The modern approach to array processing is much more flexible. The RF feed from each antenna is independently digitized, as shown in Fig. 16.17. A complex weight vector is applied across the individual digitized streams to achieve a desired gain pattern. Importantly, any number of weighted combinations of the digital streams can be created simultaneously, with the unique combinations fed to a bank of separate GNSS processing channels. In this way, each channel sees an alternative antenna array gain pattern, which permits a beam to be steered toward the satellite whose signal the channel is intended to track, for example.

Continuously calculating the set of optimal weighting vectors is the primary computational challenge of array processing, with the primary practical challenge being the need to periodically calibrate the array as temperature and other environmental variations cause minute but significant changes in the phase shift through each antenna element.
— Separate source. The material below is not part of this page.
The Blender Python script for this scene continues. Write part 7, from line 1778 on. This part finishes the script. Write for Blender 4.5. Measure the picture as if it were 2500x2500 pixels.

A computationally efficient approach to weighting vector calculation is offered in [16.80], but this approach requires the direction of arrival of the desired signal to be known, which entails knowledge of the antenna array’s attitude in global coordinates. Preferable are blind adaptive techniques such as the one proposed in [16.81], which automatically maximizes the ratio of power in the desired signal to power in the interference signal plus thermal noise in the correlation products. Better still, though more computationally demanding, are joint space–time interference mitigation techniques that exploit interference time correlation or spatial correlation, or both, in a joint space–time mitigation framework [16.82]. A single interferer is detected in this framework based on estimates of the spatial correlation matrix. A narrowband interferer is detected based on estimates of the time correlation matrix (or based on time correlation evident in the Fourier domain). Such space–time array processing thus combines the virtues of adaptive notch filtering with adaptive beam forming. The beamforming aspect of the approach works equally well whatever the nature of the interference source – intentional or not, GNSS-like or not – so long as the source presents a compact direction of arrival.